Police have not made arrests in the February 2012 killings of Sagar Sarwar, news editor of private-channel Maasranga Television, and his wife, Meherun Runi, a reporter for private-channel ATN Bangla.
Censorship or Content Restrictions: The government indirectly censored the media through threats and harassment. According to journalists, on multiple occasions government officials asked privately owned television channels not to broadcast the opposition’s activities and statements. On February 14, the government banned print and broadcast media outlets associated with the opposition-including Amar Desh, Dinkaal, Sangram, Diganta Television, and Islamic Television-from covering any AL events.
On May 6, the Bangladesh Telecommunication and Radio Commission (BTRC) stopped all transmission of Diganta Television and Islamic Television during the two stations’ live broadcasts of the Hefazat rally in the Mohtijeel area of Dhaka (see section 2.b.). Employees of both stations who were in their offices on May 6 reported that officials gave no formal notice or documentation to justify their actions. Both stations remained closed at year’s end.
According to some journalists and human rights NGOs, journalists engaged in self-censorship due to fear of government retribution. Although public criticism of the government was common and vocal, the media-particularly print media-depended on government advertisements for a significant percentage of their revenue.

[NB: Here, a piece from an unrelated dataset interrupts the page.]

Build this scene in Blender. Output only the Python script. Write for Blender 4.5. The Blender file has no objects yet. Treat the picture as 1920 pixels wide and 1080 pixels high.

Consequently, the media had an incentive for self-censorship.
The government in power, like its predecessors, issued new broadcast licenses to political supporters and denied them to political opponents.
The government did not subject foreign publications and films to stringent review and censorship. A government-managed film censorship board reviewed local and foreign films and had the authority to censor or ban films on the grounds of state security, law and order, religious sentiment, obscenity, foreign relations, defamation, or plagiarism, but was less strict than in the past. Video rental libraries and DVD shops stocked a wide variety of films, and government efforts to enforce censorship on rentals were sporadic and ineffective.